Reproduce the data exactly and drop any pictures it holds.

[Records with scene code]
----

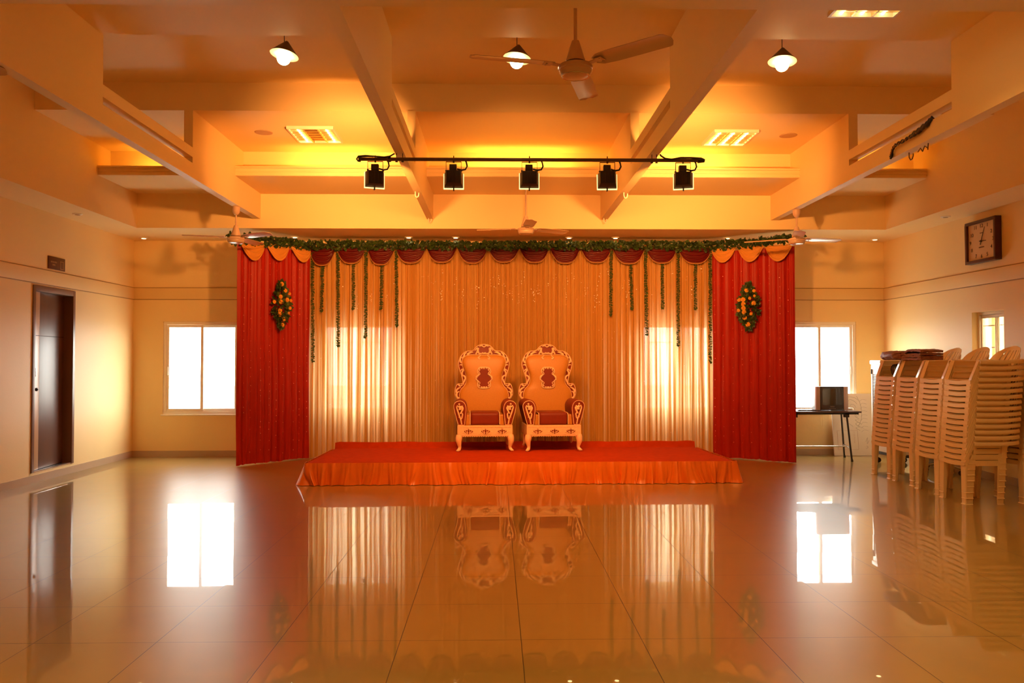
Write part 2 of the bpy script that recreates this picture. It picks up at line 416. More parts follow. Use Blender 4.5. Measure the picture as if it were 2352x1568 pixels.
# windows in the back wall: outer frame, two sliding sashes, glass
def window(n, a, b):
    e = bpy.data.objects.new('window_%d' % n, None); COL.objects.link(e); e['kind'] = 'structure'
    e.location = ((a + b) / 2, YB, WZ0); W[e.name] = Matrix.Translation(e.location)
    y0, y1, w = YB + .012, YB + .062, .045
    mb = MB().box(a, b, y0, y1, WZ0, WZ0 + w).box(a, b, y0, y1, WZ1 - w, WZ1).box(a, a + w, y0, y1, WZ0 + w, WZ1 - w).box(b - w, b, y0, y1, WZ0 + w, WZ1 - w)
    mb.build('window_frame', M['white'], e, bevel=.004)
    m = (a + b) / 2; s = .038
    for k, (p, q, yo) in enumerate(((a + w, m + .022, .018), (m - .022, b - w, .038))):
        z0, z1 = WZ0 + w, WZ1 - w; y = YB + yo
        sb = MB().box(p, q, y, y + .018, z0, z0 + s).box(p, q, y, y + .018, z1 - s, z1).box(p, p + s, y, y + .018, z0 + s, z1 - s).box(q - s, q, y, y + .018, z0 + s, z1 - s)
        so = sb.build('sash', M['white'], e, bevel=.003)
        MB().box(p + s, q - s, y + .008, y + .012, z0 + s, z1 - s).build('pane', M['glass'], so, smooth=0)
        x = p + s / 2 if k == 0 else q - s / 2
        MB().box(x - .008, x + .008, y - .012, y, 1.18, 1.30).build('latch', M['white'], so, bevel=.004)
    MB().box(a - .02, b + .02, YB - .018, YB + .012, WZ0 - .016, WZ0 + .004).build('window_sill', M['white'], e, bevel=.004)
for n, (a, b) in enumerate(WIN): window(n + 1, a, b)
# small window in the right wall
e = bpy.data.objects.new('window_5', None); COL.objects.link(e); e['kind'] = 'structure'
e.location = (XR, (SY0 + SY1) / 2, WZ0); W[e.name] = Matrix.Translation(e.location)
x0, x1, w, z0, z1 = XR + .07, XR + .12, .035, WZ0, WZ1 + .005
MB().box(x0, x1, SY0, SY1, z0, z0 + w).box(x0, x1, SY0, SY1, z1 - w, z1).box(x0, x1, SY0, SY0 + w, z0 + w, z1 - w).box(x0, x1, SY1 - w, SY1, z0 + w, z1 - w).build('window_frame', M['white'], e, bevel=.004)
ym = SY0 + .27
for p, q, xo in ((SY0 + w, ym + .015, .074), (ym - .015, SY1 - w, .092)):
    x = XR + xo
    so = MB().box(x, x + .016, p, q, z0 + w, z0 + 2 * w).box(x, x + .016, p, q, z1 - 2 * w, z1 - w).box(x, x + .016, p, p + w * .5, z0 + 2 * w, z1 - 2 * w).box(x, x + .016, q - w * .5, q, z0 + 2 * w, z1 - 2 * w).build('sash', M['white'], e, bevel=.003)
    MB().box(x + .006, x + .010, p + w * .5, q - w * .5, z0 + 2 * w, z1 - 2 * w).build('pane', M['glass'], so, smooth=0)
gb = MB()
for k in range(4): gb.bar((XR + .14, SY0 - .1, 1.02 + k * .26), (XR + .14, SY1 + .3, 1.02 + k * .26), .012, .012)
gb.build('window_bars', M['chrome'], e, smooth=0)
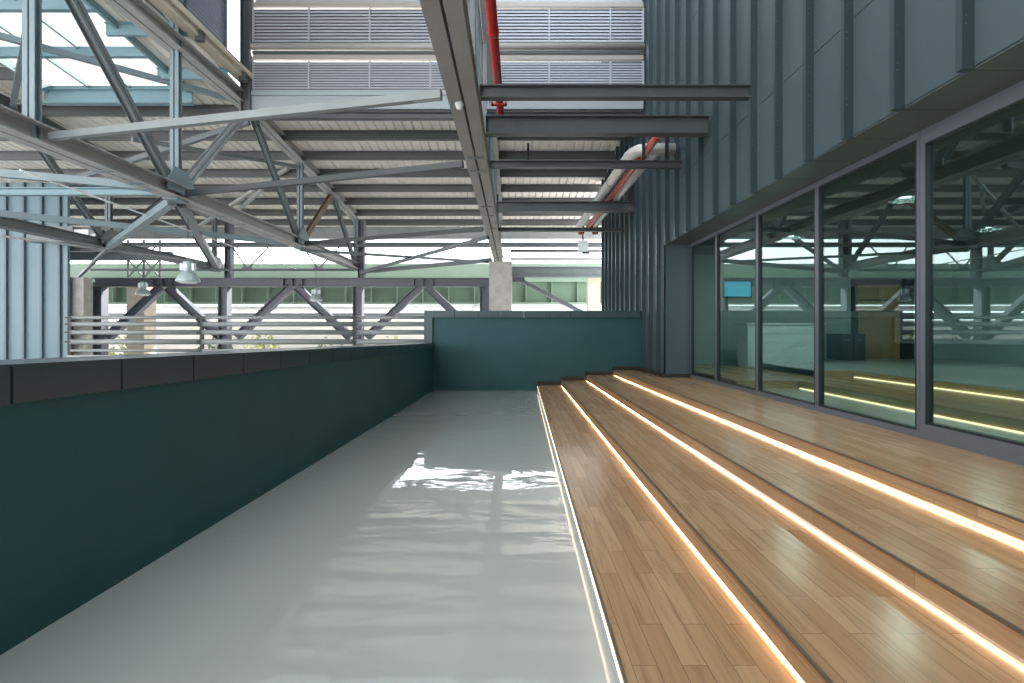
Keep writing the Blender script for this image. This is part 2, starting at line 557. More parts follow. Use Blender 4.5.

----

Answer to the problem:
Write part 2 of the bpy script that recreates this picture. It picks up at line 416. More parts follow. Use Blender 4.5. Measure the picture as if it were 2352x1568 pixels.
# windows in the back wall: outer frame, two sliding sashes, glass
def window(n, a, b):
    e = bpy.data.objects.new('window_%d' % n, None); COL.objects.link(e); e['kind'] = 'structure'
    e.location = ((a + b) / 2, YB, WZ0); W[e.name] = Matrix.Translation(e.location)
    y0, y1, w = YB + .012, YB + .062, .045
    mb = MB().box(a, b, y0, y1, WZ0, WZ0 + w).box(a, b, y0, y1, WZ1 - w, WZ1).box(a, a + w, y0, y1, WZ0 + w, WZ1 - w).box(b - w, b, y0, y1, WZ0 + w, WZ1 - w)
    mb.build('window_frame', M['white'], e, bevel=.004)
    m = (a + b) / 2; s = .038
    for k, (p, q, yo) in enumerate(((a + w, m + .022, .018), (m - .022, b - w, .038))):
        z0, z1 = WZ0 + w, WZ1 - w; y = YB + yo
        sb = MB().box(p, q, y, y + .018, z0, z0 + s).box(p, q, y, y + .018, z1 - s, z1).box(p, p + s, y, y + .018, z0 + s, z1 - s).box(q - s, q, y, y + .018, z0 + s, z1 - s)
        so = sb.build('sash', M['white'], e, bevel=.003)
        MB().box(p + s, q - s, y + .008, y + .012, z0 + s, z1 - s).build('pane', M['glass'], so, smooth=0)
        x = p + s / 2 if k == 0 else q - s / 2
        MB().box(x - .008, x + .008, y - .012, y, 1.18, 1.30).build('latch', M['white'], so, bevel=.004)
    MB().box(a - .02, b + .02, YB - .018, YB + .012, WZ0 - .016, WZ0 + .004).build('window_sill', M['white'], e, bevel=.004)
for n, (a, b) in enumerate(WIN): window(n + 1, a, b)
# small window in the right wall
e = bpy.data.objects.new('window_5', None); COL.objects.link(e); e['kind'] = 'structure'
e.location = (XR, (SY0 + SY1) / 2, WZ0); W[e.name] = Matrix.Translation(e.location)
x0, x1, w, z0, z1 = XR + .07, XR + .12, .035, WZ0, WZ1 + .005
MB().box(x0, x1, SY0, SY1, z0, z0 + w).box(x0, x1, SY0, SY1, z1 - w, z1).box(x0, x1, SY0, SY0 + w, z0 + w, z1 - w).box(x0, x1, SY1 - w, SY1, z0 + w, z1 - w).build('window_frame', M['white'], e, bevel=.004)
ym = SY0 + .27
for p, q, xo in ((SY0 + w, ym + .015, .074), (ym - .015, SY1 - w, .092)):
    x = XR + xo
    so = MB().box(x, x + .016, p, q, z0 + w, z0 + 2 * w).box(x, x + .016, p, q, z1 - 2 * w, z1 - w).box(x, x + .016, p, p + w * .5, z0 + 2 * w, z1 - 2 * w).box(x, x + .016, q - w * .5, q, z0 + 2 * w, z1 - 2 * w).build('sash', M['white'], e, bevel=.003)
    MB().box(x + .006, x + .010, p + w * .5, q - w * .5, z0 + 2 * w, z1 - 2 * w).build('pane', M['glass'], so, smooth=0)
gb = MB()
for k in range(4): gb.bar((XR + .14, SY0 - .1, 1.02 + k * .26), (XR + .14, SY1 + .3, 1.02 + k * .26), .012, .012)
gb.build('window_bars', M['chrome'], e, smooth=0)
Keep writing the Blender script for this image. This is part 2, starting at line 557. More parts follow. Use Blender 4.5.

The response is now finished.